Supplied information ▸
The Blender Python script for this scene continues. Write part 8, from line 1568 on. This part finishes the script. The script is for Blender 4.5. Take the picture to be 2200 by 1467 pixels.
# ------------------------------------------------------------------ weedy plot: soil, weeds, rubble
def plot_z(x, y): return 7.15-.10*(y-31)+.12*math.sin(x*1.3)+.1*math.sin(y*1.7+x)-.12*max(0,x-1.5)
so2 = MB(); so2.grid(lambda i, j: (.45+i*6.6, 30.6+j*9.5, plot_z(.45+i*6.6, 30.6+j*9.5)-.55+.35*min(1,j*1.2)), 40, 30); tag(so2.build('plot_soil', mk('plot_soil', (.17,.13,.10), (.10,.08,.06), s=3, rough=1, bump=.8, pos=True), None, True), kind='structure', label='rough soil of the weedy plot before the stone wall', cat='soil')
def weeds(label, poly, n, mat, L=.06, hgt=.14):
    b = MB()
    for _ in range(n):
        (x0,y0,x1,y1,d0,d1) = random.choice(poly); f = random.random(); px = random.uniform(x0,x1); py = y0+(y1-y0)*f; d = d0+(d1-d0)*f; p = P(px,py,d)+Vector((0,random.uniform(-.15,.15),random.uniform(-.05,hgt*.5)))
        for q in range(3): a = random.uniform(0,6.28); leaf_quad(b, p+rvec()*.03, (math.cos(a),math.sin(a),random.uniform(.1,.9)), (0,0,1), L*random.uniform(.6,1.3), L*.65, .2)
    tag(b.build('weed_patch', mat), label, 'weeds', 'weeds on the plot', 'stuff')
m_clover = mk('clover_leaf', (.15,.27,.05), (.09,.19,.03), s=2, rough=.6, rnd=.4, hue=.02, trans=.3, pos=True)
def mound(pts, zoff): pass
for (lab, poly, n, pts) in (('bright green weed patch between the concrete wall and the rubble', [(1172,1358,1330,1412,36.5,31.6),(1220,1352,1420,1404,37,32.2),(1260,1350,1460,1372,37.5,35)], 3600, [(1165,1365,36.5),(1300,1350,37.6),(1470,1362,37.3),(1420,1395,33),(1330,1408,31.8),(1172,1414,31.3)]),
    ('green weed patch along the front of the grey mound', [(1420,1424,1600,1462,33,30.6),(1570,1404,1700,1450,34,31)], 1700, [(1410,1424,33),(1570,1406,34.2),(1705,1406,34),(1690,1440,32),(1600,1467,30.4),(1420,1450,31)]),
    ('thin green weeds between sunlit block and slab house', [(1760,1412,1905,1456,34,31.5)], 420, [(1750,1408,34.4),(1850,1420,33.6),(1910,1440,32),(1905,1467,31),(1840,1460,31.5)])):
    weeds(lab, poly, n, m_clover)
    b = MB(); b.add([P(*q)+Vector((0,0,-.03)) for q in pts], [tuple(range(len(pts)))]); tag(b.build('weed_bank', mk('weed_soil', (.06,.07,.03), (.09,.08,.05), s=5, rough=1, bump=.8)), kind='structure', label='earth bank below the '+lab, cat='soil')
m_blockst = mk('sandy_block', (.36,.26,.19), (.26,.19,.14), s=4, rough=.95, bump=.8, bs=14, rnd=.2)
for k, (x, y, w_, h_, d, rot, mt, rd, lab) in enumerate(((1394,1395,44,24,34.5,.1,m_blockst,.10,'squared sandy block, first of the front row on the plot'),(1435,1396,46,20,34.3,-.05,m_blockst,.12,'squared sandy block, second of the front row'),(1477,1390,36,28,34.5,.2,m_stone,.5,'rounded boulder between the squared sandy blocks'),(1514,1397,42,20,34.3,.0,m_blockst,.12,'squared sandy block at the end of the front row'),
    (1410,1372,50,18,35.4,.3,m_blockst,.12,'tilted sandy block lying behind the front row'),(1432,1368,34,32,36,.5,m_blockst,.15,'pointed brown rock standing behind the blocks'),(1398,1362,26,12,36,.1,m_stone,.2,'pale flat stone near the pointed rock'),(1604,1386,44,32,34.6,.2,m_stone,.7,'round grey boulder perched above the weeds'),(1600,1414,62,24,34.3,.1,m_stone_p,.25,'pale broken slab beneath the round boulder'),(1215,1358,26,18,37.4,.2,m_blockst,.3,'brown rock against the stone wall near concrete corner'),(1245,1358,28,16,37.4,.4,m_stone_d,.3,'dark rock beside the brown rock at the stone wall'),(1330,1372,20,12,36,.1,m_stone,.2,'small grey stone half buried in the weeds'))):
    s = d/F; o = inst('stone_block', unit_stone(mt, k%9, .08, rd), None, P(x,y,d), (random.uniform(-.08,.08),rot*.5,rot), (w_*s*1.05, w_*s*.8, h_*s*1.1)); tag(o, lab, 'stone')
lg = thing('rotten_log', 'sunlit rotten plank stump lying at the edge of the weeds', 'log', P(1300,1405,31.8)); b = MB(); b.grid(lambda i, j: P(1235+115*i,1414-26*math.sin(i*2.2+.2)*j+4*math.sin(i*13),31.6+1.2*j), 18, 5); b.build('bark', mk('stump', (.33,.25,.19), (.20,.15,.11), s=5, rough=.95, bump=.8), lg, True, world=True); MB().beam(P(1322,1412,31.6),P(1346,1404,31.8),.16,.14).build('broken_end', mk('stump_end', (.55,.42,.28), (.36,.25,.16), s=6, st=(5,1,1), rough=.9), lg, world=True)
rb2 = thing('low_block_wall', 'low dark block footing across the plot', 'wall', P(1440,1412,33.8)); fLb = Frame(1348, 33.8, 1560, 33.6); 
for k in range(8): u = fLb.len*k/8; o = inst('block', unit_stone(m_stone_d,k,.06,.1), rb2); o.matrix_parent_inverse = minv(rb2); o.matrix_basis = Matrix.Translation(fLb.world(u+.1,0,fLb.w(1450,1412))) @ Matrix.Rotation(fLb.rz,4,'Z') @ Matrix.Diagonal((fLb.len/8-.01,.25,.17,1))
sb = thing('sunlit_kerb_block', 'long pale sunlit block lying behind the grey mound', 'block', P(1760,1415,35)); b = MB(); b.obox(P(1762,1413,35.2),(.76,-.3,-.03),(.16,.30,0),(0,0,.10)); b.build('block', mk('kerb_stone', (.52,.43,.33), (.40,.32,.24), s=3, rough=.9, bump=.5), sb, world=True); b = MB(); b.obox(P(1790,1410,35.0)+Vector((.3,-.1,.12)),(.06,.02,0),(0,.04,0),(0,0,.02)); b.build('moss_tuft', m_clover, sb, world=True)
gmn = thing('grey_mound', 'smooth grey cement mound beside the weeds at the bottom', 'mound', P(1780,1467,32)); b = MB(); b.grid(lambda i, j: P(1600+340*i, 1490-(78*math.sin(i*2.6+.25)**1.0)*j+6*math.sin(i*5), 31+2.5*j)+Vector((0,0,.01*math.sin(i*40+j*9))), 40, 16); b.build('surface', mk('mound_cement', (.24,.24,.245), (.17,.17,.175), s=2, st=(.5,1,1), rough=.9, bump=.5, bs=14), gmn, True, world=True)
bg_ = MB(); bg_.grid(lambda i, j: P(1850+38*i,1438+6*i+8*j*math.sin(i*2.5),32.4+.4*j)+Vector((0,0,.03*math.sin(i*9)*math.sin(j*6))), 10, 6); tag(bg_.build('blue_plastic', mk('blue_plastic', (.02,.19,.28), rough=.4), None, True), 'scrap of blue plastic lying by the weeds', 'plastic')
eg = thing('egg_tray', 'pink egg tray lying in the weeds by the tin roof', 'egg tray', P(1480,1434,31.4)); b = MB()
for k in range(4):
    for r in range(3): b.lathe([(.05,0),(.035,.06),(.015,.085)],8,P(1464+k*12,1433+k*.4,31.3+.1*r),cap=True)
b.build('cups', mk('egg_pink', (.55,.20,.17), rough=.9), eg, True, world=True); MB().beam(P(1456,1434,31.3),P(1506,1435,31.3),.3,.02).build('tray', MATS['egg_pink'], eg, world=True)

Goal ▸
Extract, word for word, each line of the listing above.

Exercise response ▸
The Blender Python script for this scene continues. Write part 8, from line 1568 on. This part finishes the script. The script is for Blender 4.5. Take the picture to be 2200 by 1467 pixels.
# ------------------------------------------------------------------ weedy plot: soil, weeds, rubble
def plot_z(x, y): return 7.15-.10*(y-31)+.12*math.sin(x*1.3)+.1*math.sin(y*1.7+x)-.12*max(0,x-1.5)
so2 = MB(); so2.grid(lambda i, j: (.45+i*6.6, 30.6+j*9.5, plot_z(.45+i*6.6, 30.6+j*9.5)-.55+.35*min(1,j*1.2)), 40, 30); tag(so2.build('plot_soil', mk('plot_soil', (.17,.13,.10), (.10,.08,.06), s=3, rough=1, bump=.8, pos=True), None, True), kind='structure', label='rough soil of the weedy plot before the stone wall', cat='soil')
def weeds(label, poly, n, mat, L=.06, hgt=.14):
    b = MB()
    for _ in range(n):
        (x0,y0,x1,y1,d0,d1) = random.choice(poly); f = random.random(); px = random.uniform(x0,x1); py = y0+(y1-y0)*f; d = d0+(d1-d0)*f; p = P(px,py,d)+Vector((0,random.uniform(-.15,.15),random.uniform(-.05,hgt*.5)))
        for q in range(3): a = random.uniform(0,6.28); leaf_quad(b, p+rvec()*.03, (math.cos(a),math.sin(a),random.uniform(.1,.9)), (0,0,1), L*random.uniform(.6,1.3), L*.65, .2)
    tag(b.build('weed_patch', mat), label, 'weeds', 'weeds on the plot', 'stuff')
m_clover = mk('clover_leaf', (.15,.27,.05), (.09,.19,.03), s=2, rough=.6, rnd=.4, hue=.02, trans=.3, pos=True)
def mound(pts, zoff): pass
for (lab, poly, n, pts) in (('bright green weed patch between the concrete wall and the rubble', [(1172,1358,1330,1412,36.5,31.6),(1220,1352,1420,1404,37,32.2),(1260,1350,1460,1372,37.5,35)], 3600, [(1165,1365,36.5),(1300,1350,37.6),(1470,1362,37.3),(1420,1395,33),(1330,1408,31.8),(1172,1414,31.3)]),
    ('green weed patch along the front of the grey mound', [(1420,1424,1600,1462,33,30.6),(1570,1404,1700,1450,34,31)], 1700, [(1410,1424,33),(1570,1406,34.2),(1705,1406,34),(1690,1440,32),(1600,1467,30.4),(1420,1450,31)]),
    ('thin green weeds between sunlit block and slab house', [(1760,1412,1905,1456,34,31.5)], 420, [(1750,1408,34.4),(1850,1420,33.6),(1910,1440,32),(1905,1467,31),(1840,1460,31.5)])):
    weeds(lab, poly, n, m_clover)
    b = MB(); b.add([P(*q)+Vector((0,0,-.03)) for q in pts], [tuple(range(len(pts)))]); tag(b.build('weed_bank', mk('weed_soil', (.06,.07,.03), (.09,.08,.05), s=5, rough=1, bump=.8)), kind='structure', label='earth bank below the '+lab, cat='soil')
m_blockst = mk('sandy_block', (.36,.26,.19), (.26,.19,.14), s=4, rough=.95, bump=.8, bs=14, rnd=.2)
for k, (x, y, w_, h_, d, rot, mt, rd, lab) in enumerate(((1394,1395,44,24,34.5,.1,m_blockst,.10,'squared sandy block, first of the front row on the plot'),(1435,1396,46,20,34.3,-.05,m_blockst,.12,'squared sandy block, second of the front row'),(1477,1390,36,28,34.5,.2,m_stone,.5,'rounded boulder between the squared sandy blocks'),(1514,1397,42,20,34.3,.0,m_blockst,.12,'squared sandy block at the end of the front row'),
    (1410,1372,50,18,35.4,.3,m_blockst,.12,'tilted sandy block lying behind the front row'),(1432,1368,34,32,36,.5,m_blockst,.15,'pointed brown rock standing behind the blocks'),(1398,1362,26,12,36,.1,m_stone,.2,'pale flat stone near the pointed rock'),(1604,1386,44,32,34.6,.2,m_stone,.7,'round grey boulder perched above the weeds'),(1600,1414,62,24,34.3,.1,m_stone_p,.25,'pale broken slab beneath the round boulder'),(1215,1358,26,18,37.4,.2,m_blockst,.3,'brown rock against the stone wall near concrete corner'),(1245,1358,28,16,37.4,.4,m_stone_d,.3,'dark rock beside the brown rock at the stone wall'),(1330,1372,20,12,36,.1,m_stone,.2,'small grey stone half buried in the weeds'))):
    s = d/F; o = inst('stone_block', unit_stone(mt, k%9, .08, rd), None, P(x,y,d), (random.uniform(-.08,.08),rot*.5,rot), (w_*s*1.05, w_*s*.8, h_*s*1.1)); tag(o, lab, 'stone')
lg = thing('rotten_log', 'sunlit rotten plank stump lying at the edge of the weeds', 'log', P(1300,1405,31.8)); b = MB(); b.grid(lambda i, j: P(1235+115*i,1414-26*math.sin(i*2.2+.2)*j+4*math.sin(i*13),31.6+1.2*j), 18, 5); b.build('bark', mk('stump', (.33,.25,.19), (.20,.15,.11), s=5, rough=.95, bump=.8), lg, True, world=True); MB().beam(P(1322,1412,31.6),P(1346,1404,31.8),.16,.14).build('broken_end', mk('stump_end', (.55,.42,.28), (.36,.25,.16), s=6, st=(5,1,1), rough=.9), lg, world=True)
rb2 = thing('low_block_wall', 'low dark block footing across the plot', 'wall', P(1440,1412,33.8)); fLb = Frame(1348, 33.8, 1560, 33.6); 
for k in range(8): u = fLb.len*k/8; o = inst('block', unit_stone(m_stone_d,k,.06,.1), rb2); o.matrix_parent_inverse = minv(rb2); o.matrix_basis = Matrix.Translation(fLb.world(u+.1,0,fLb.w(1450,1412))) @ Matrix.Rotation(fLb.rz,4,'Z') @ Matrix.Diagonal((fLb.len/8-.01,.25,.17,1))
sb = thing('sunlit_kerb_block', 'long pale sunlit block lying behind the grey mound', 'block', P(1760,1415,35)); b = MB(); b.obox(P(1762,1413,35.2),(.76,-.3,-.03),(.16,.30,0),(0,0,.10)); b.build('block', mk('kerb_stone', (.52,.43,.33), (.40,.32,.24), s=3, rough=.9, bump=.5), sb, world=True); b = MB(); b.obox(P(1790,1410,35.0)+Vector((.3,-.1,.12)),(.06,.02,0),(0,.04,0),(0,0,.02)); b.build('moss_tuft', m_clover, sb, world=True)
gmn = thing('grey_mound', 'smooth grey cement mound beside the weeds at the bottom', 'mound', P(1780,1467,32)); b = MB(); b.grid(lambda i, j: P(1600+340*i, 1490-(78*math.sin(i*2.6+.25)**1.0)*j+6*math.sin(i*5), 31+2.5*j)+Vector((0,0,.01*math.sin(i*40+j*9))), 40, 16); b.build('surface', mk('mound_cement', (.24,.24,.245), (.17,.17,.175), s=2, st=(.5,1,1), rough=.9, bump=.5, bs=14), gmn, True, world=True)
bg_ = MB(); bg_.grid(lambda i, j: P(1850+38*i,1438+6*i+8*j*math.sin(i*2.5),32.4+.4*j)+Vector((0,0,.03*math.sin(i*9)*math.sin(j*6))), 10, 6); tag(bg_.build('blue_plastic', mk('blue_plastic', (.02,.19,.28), rough=.4), None, True), 'scrap of blue plastic lying by the weeds', 'plastic')
eg = thing('egg_tray', 'pink egg tray lying in the weeds by the tin roof', 'egg tray', P(1480,1434,31.4)); b = MB()
for k in range(4):
    for r in range(3): b.lathe([(.05,0),(.035,.06),(.015,.085)],8,P(1464+k*12,1433+k*.4,31.3+.1*r),cap=True)
b.build('cups', mk('egg_pink', (.55,.20,.17), rough=.9), eg, True, world=True); MB().beam(P(1456,1434,31.3),P(1506,1435,31.3),.3,.02).build('tray', MATS['egg_pink'], eg, world=True)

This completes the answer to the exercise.